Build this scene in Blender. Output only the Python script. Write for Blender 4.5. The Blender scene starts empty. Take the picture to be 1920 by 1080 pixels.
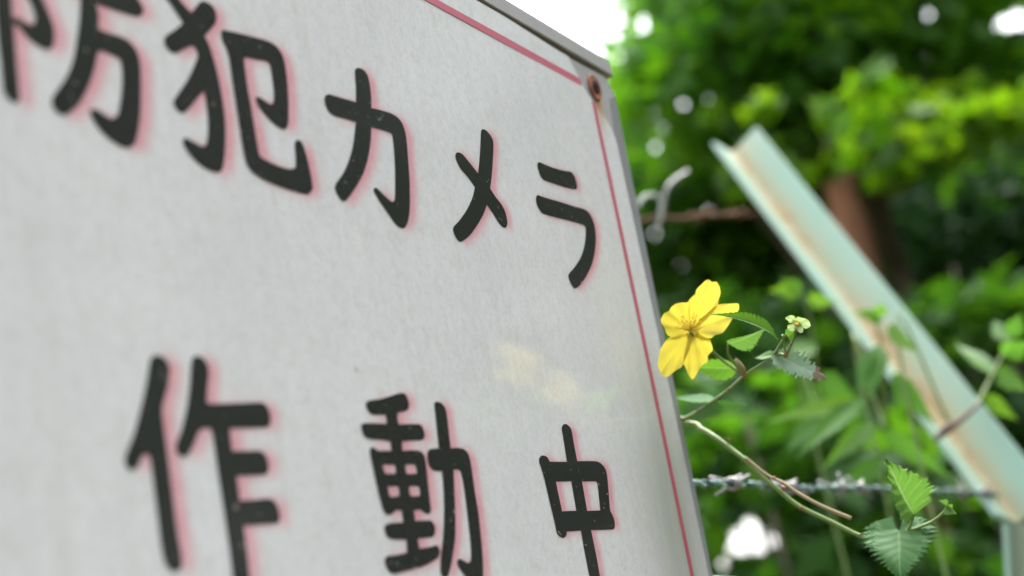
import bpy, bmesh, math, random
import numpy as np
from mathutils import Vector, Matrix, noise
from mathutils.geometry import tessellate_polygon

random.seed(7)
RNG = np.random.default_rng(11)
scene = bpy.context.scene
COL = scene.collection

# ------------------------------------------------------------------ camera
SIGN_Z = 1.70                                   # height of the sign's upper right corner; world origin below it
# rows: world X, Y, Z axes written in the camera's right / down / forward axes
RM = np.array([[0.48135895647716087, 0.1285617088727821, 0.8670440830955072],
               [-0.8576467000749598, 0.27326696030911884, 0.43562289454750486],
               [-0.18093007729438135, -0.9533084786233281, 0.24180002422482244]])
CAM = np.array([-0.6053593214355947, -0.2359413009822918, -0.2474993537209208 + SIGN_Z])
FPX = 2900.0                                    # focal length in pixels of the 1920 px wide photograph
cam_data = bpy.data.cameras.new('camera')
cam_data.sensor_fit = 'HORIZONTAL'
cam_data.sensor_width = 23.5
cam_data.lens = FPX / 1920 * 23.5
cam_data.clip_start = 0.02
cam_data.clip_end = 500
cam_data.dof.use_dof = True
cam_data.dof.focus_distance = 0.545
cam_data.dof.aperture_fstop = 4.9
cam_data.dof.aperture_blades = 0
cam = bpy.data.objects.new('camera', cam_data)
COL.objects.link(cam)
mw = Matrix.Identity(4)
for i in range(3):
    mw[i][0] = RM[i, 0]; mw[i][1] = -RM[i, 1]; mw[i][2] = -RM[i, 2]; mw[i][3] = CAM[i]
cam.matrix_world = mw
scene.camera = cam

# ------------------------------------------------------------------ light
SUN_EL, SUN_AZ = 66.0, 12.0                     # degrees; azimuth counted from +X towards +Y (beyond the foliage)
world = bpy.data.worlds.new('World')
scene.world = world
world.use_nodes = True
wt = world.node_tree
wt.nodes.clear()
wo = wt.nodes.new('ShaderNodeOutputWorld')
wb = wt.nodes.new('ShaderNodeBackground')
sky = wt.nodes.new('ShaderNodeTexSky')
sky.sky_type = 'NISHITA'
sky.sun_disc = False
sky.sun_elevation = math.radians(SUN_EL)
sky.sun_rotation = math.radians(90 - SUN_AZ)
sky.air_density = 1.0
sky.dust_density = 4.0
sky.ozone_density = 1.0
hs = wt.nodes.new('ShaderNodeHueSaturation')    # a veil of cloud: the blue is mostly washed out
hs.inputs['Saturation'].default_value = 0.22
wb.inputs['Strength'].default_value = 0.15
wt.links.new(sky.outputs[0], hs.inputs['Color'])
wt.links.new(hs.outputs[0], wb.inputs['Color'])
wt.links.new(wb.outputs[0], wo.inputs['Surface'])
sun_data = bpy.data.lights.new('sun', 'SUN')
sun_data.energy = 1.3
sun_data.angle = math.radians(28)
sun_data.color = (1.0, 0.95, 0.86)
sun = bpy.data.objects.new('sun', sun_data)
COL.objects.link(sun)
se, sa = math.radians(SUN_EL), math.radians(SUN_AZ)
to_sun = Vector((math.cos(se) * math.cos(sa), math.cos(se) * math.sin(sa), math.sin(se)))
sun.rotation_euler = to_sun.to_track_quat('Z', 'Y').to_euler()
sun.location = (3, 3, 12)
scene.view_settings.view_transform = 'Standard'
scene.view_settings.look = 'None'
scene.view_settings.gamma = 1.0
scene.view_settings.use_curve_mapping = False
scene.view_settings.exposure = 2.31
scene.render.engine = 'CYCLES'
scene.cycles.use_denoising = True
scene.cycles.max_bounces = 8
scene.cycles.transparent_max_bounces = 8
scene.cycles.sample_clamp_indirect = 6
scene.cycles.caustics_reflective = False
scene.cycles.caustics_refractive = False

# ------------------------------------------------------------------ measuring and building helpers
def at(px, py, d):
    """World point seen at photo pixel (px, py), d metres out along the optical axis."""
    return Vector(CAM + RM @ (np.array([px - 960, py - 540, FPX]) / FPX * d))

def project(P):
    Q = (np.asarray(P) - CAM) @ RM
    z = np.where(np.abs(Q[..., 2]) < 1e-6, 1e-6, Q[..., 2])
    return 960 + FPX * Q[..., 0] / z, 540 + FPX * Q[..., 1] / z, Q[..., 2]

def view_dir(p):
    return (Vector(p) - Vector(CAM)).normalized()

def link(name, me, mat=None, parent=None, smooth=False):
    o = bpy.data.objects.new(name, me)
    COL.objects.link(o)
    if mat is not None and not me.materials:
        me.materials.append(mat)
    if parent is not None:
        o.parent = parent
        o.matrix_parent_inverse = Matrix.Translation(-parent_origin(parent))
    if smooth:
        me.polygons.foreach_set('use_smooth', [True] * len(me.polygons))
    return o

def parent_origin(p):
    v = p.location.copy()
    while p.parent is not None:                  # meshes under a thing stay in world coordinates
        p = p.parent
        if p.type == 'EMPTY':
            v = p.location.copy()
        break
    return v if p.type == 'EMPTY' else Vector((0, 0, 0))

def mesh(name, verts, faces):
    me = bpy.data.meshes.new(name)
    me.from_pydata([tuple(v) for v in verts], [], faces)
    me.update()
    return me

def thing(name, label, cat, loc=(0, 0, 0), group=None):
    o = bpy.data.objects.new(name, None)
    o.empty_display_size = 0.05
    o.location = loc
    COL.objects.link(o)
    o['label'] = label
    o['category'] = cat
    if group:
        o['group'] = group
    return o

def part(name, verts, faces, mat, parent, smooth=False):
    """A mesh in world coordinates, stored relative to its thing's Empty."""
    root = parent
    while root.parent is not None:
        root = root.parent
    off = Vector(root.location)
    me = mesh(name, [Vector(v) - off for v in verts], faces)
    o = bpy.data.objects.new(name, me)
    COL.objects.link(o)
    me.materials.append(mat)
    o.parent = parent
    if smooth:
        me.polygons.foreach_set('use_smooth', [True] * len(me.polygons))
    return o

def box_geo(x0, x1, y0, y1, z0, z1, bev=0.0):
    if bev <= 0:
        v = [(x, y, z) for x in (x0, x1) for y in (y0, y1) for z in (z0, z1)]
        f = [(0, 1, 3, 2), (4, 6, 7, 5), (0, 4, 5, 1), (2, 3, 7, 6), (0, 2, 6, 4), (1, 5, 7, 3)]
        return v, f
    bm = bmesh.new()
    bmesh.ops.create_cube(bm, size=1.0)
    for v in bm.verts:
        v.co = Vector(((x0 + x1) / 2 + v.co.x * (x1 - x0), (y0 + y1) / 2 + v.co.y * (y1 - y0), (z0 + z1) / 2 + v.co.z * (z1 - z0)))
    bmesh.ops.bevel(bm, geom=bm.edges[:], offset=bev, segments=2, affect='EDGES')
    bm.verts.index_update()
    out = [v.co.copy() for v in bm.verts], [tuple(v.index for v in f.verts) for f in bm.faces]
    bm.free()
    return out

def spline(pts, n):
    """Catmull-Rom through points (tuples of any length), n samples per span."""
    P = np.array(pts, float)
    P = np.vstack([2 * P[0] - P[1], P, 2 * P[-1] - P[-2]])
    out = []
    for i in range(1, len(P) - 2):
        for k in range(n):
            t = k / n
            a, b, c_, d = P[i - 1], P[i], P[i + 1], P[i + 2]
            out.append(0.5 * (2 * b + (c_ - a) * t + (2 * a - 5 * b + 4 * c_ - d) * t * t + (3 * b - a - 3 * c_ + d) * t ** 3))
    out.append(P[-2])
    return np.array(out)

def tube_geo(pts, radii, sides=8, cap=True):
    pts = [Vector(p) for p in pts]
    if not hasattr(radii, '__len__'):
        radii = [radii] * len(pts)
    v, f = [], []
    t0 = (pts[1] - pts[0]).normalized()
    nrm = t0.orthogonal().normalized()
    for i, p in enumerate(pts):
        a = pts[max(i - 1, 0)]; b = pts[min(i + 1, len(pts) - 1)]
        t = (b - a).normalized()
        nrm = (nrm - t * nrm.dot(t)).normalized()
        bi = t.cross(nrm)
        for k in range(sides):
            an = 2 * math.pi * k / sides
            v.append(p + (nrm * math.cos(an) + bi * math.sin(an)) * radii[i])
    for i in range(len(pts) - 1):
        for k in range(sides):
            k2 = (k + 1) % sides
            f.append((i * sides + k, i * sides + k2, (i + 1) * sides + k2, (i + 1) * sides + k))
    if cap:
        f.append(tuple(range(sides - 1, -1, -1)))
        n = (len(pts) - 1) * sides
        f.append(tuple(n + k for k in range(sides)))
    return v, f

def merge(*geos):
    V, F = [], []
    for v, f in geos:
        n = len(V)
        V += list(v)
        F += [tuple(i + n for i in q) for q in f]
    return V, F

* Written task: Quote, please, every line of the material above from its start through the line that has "COL = scene.collection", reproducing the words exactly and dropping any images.

* Complete answer:
Build this scene in Blender. Output only the Python script. Write for Blender 4.5. The Blender scene starts empty. Take the picture to be 1920 by 1080 pixels.
import bpy, bmesh, math, random
import numpy as np
from mathutils import Vector, Matrix, noise
from mathutils.geometry import tessellate_polygon

random.seed(7)
RNG = np.random.default_rng(11)
scene = bpy.context.scene
COL = scene.collection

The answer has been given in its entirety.